Aim: Copy every record below exactly.
========
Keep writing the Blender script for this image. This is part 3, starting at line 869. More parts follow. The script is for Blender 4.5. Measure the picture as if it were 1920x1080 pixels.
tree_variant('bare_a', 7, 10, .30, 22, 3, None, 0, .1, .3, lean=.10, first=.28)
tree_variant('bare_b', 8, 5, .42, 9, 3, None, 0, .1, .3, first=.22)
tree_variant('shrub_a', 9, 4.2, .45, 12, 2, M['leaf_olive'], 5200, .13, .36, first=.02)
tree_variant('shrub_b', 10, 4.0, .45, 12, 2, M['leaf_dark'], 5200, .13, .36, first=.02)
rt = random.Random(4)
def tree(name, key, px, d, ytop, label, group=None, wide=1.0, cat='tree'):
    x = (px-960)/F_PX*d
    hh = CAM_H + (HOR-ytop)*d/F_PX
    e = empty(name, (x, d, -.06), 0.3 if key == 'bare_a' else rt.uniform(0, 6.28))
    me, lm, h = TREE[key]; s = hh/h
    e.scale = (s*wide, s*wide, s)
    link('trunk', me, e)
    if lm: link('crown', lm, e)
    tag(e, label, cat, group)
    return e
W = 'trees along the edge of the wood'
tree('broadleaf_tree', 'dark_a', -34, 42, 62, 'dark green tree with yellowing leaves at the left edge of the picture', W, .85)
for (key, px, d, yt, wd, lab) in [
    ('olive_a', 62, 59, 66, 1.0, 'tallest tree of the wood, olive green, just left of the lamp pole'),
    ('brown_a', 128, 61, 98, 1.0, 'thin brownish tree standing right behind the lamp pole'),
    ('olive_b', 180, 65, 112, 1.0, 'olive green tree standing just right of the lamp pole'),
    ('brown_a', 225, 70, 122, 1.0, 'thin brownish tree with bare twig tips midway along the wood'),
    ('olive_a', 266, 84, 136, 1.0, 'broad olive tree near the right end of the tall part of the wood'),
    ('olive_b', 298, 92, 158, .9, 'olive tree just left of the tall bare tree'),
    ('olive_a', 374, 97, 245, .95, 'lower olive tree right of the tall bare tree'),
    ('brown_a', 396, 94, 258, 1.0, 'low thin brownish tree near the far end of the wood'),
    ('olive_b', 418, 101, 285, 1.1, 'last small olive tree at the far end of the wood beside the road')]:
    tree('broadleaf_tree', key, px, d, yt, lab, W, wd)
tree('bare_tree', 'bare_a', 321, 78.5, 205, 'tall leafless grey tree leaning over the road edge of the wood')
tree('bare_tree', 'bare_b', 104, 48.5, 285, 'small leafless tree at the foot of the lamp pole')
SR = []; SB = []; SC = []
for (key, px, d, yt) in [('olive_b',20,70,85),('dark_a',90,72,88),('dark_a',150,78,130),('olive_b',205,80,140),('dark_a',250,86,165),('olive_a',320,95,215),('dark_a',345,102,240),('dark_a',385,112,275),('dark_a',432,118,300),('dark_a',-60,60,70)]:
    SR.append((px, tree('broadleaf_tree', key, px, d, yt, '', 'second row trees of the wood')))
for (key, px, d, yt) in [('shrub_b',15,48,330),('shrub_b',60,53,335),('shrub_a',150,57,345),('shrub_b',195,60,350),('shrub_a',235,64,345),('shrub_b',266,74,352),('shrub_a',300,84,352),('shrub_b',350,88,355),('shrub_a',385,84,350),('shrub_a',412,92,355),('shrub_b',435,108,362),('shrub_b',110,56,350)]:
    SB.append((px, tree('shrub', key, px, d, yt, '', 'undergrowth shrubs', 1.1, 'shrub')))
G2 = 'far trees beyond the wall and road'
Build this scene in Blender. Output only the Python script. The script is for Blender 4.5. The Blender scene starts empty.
========
Solution to the exercise:
Keep writing the Blender script for this image. This is part 3, starting at line 869. More parts follow. The script is for Blender 4.5. Measure the picture as if it were 1920x1080 pixels.
tree_variant('bare_a', 7, 10, .30, 22, 3, None, 0, .1, .3, lean=.10, first=.28)
tree_variant('bare_b', 8, 5, .42, 9, 3, None, 0, .1, .3, first=.22)
tree_variant('shrub_a', 9, 4.2, .45, 12, 2, M['leaf_olive'], 5200, .13, .36, first=.02)
tree_variant('shrub_b', 10, 4.0, .45, 12, 2, M['leaf_dark'], 5200, .13, .36, first=.02)
rt = random.Random(4)
def tree(name, key, px, d, ytop, label, group=None, wide=1.0, cat='tree'):
    x = (px-960)/F_PX*d
    hh = CAM_H + (HOR-ytop)*d/F_PX
    e = empty(name, (x, d, -.06), 0.3 if key == 'bare_a' else rt.uniform(0, 6.28))
    me, lm, h = TREE[key]; s = hh/h
    e.scale = (s*wide, s*wide, s)
    link('trunk', me, e)
    if lm: link('crown', lm, e)
    tag(e, label, cat, group)
    return e
W = 'trees along the edge of the wood'
tree('broadleaf_tree', 'dark_a', -34, 42, 62, 'dark green tree with yellowing leaves at the left edge of the picture', W, .85)
for (key, px, d, yt, wd, lab) in [
    ('olive_a', 62, 59, 66, 1.0, 'tallest tree of the wood, olive green, just left of the lamp pole'),
    ('brown_a', 128, 61, 98, 1.0, 'thin brownish tree standing right behind the lamp pole'),
    ('olive_b', 180, 65, 112, 1.0, 'olive green tree standing just right of the lamp pole'),
    ('brown_a', 225, 70, 122, 1.0, 'thin brownish tree with bare twig tips midway along the wood'),
    ('olive_a', 266, 84, 136, 1.0, 'broad olive tree near the right end of the tall part of the wood'),
    ('olive_b', 298, 92, 158, .9, 'olive tree just left of the tall bare tree'),
    ('olive_a', 374, 97, 245, .95, 'lower olive tree right of the tall bare tree'),
    ('brown_a', 396, 94, 258, 1.0, 'low thin brownish tree near the far end of the wood'),
    ('olive_b', 418, 101, 285, 1.1, 'last small olive tree at the far end of the wood beside the road')]:
    tree('broadleaf_tree', key, px, d, yt, lab, W, wd)
tree('bare_tree', 'bare_a', 321, 78.5, 205, 'tall leafless grey tree leaning over the road edge of the wood')
tree('bare_tree', 'bare_b', 104, 48.5, 285, 'small leafless tree at the foot of the lamp pole')
SR = []; SB = []; SC = []
for (key, px, d, yt) in [('olive_b',20,70,85),('dark_a',90,72,88),('dark_a',150,78,130),('olive_b',205,80,140),('dark_a',250,86,165),('olive_a',320,95,215),('dark_a',345,102,240),('dark_a',385,112,275),('dark_a',432,118,300),('dark_a',-60,60,70)]:
    SR.append((px, tree('broadleaf_tree', key, px, d, yt, '', 'second row trees of the wood')))
for (key, px, d, yt) in [('shrub_b',15,48,330),('shrub_b',60,53,335),('shrub_a',150,57,345),('shrub_b',195,60,350),('shrub_a',235,64,345),('shrub_b',266,74,352),('shrub_a',300,84,352),('shrub_b',350,88,355),('shrub_a',385,84,350),('shrub_a',412,92,355),('shrub_b',435,108,362),('shrub_b',110,56,350)]:
    SB.append((px, tree('shrub', key, px, d, yt, '', 'undergrowth shrubs', 1.1, 'shrub')))
G2 = 'far trees beyond the wall and road'
Build this scene in Blender. Output only the Python script. The script is for Blender 4.5. The Blender scene starts empty.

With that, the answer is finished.